Provided data:
==============================
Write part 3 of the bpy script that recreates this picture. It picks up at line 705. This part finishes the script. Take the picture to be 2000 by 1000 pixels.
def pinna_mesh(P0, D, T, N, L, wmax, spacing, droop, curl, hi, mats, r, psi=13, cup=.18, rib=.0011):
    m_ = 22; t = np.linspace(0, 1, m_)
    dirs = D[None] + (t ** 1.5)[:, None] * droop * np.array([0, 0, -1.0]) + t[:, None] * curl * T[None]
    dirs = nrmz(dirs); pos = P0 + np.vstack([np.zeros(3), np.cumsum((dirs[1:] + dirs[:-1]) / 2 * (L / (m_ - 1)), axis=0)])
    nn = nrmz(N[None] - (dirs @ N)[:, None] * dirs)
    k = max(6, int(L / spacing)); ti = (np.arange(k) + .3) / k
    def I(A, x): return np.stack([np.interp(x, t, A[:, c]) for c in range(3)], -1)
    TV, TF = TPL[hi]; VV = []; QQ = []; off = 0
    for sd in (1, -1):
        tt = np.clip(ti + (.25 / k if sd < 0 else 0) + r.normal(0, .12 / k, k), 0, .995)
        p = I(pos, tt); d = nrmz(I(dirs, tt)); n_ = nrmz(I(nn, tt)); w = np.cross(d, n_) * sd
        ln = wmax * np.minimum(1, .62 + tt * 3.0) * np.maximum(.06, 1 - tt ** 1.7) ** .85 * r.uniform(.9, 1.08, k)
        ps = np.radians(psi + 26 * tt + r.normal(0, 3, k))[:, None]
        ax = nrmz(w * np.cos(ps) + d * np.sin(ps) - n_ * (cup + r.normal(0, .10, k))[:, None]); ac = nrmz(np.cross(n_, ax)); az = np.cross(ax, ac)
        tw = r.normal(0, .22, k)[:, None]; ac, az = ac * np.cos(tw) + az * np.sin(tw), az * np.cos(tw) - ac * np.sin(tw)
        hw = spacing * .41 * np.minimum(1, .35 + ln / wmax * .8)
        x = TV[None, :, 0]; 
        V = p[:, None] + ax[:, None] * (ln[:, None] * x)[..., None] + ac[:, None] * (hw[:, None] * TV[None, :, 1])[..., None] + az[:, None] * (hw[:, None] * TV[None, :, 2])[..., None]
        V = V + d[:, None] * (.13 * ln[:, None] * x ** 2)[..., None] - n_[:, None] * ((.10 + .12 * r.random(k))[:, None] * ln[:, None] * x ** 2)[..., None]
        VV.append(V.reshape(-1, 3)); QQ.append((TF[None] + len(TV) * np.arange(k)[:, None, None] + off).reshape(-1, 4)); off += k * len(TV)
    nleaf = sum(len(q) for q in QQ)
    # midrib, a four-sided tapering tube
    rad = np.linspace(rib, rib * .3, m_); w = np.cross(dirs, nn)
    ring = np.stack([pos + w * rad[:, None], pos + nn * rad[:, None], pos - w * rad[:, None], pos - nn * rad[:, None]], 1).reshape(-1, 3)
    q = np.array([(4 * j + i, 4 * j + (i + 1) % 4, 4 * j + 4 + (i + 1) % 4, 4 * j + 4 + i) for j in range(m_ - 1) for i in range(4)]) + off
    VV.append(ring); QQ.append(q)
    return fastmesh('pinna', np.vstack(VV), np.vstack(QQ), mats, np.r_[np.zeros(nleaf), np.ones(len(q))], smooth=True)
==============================
Problem statement:
Repeat the material above in full, keeping every word.

Exercise result:
Write part 3 of the bpy script that recreates this picture. It picks up at line 705. This part finishes the script. Take the picture to be 2000 by 1000 pixels.
def pinna_mesh(P0, D, T, N, L, wmax, spacing, droop, curl, hi, mats, r, psi=13, cup=.18, rib=.0011):
    m_ = 22; t = np.linspace(0, 1, m_)
    dirs = D[None] + (t ** 1.5)[:, None] * droop * np.array([0, 0, -1.0]) + t[:, None] * curl * T[None]
    dirs = nrmz(dirs); pos = P0 + np.vstack([np.zeros(3), np.cumsum((dirs[1:] + dirs[:-1]) / 2 * (L / (m_ - 1)), axis=0)])
    nn = nrmz(N[None] - (dirs @ N)[:, None] * dirs)
    k = max(6, int(L / spacing)); ti = (np.arange(k) + .3) / k
    def I(A, x): return np.stack([np.interp(x, t, A[:, c]) for c in range(3)], -1)
    TV, TF = TPL[hi]; VV = []; QQ = []; off = 0
    for sd in (1, -1):
        tt = np.clip(ti + (.25 / k if sd < 0 else 0) + r.normal(0, .12 / k, k), 0, .995)
        p = I(pos, tt); d = nrmz(I(dirs, tt)); n_ = nrmz(I(nn, tt)); w = np.cross(d, n_) * sd
        ln = wmax * np.minimum(1, .62 + tt * 3.0) * np.maximum(.06, 1 - tt ** 1.7) ** .85 * r.uniform(.9, 1.08, k)
        ps = np.radians(psi + 26 * tt + r.normal(0, 3, k))[:, None]
        ax = nrmz(w * np.cos(ps) + d * np.sin(ps) - n_ * (cup + r.normal(0, .10, k))[:, None]); ac = nrmz(np.cross(n_, ax)); az = np.cross(ax, ac)
        tw = r.normal(0, .22, k)[:, None]; ac, az = ac * np.cos(tw) + az * np.sin(tw), az * np.cos(tw) - ac * np.sin(tw)
        hw = spacing * .41 * np.minimum(1, .35 + ln / wmax * .8)
        x = TV[None, :, 0]; 
        V = p[:, None] + ax[:, None] * (ln[:, None] * x)[..., None] + ac[:, None] * (hw[:, None] * TV[None, :, 1])[..., None] + az[:, None] * (hw[:, None] * TV[None, :, 2])[..., None]
        V = V + d[:, None] * (.13 * ln[:, None] * x ** 2)[..., None] - n_[:, None] * ((.10 + .12 * r.random(k))[:, None] * ln[:, None] * x ** 2)[..., None]
        VV.append(V.reshape(-1, 3)); QQ.append((TF[None] + len(TV) * np.arange(k)[:, None, None] + off).reshape(-1, 4)); off += k * len(TV)
    nleaf = sum(len(q) for q in QQ)
    # midrib, a four-sided tapering tube
    rad = np.linspace(rib, rib * .3, m_); w = np.cross(dirs, nn)
    ring = np.stack([pos + w * rad[:, None], pos + nn * rad[:, None], pos - w * rad[:, None], pos - nn * rad[:, None]], 1).reshape(-1, 3)
    q = np.array([(4 * j + i, 4 * j + (i + 1) % 4, 4 * j + 4 + (i + 1) % 4, 4 * j + 4 + i) for j in range(m_ - 1) for i in range(4)]) + off
    VV.append(ring); QQ.append(q)
    return fastmesh('pinna', np.vstack(VV), np.vstack(QQ), mats, np.r_[np.zeros(nleaf), np.ones(len(q))], smooth=True)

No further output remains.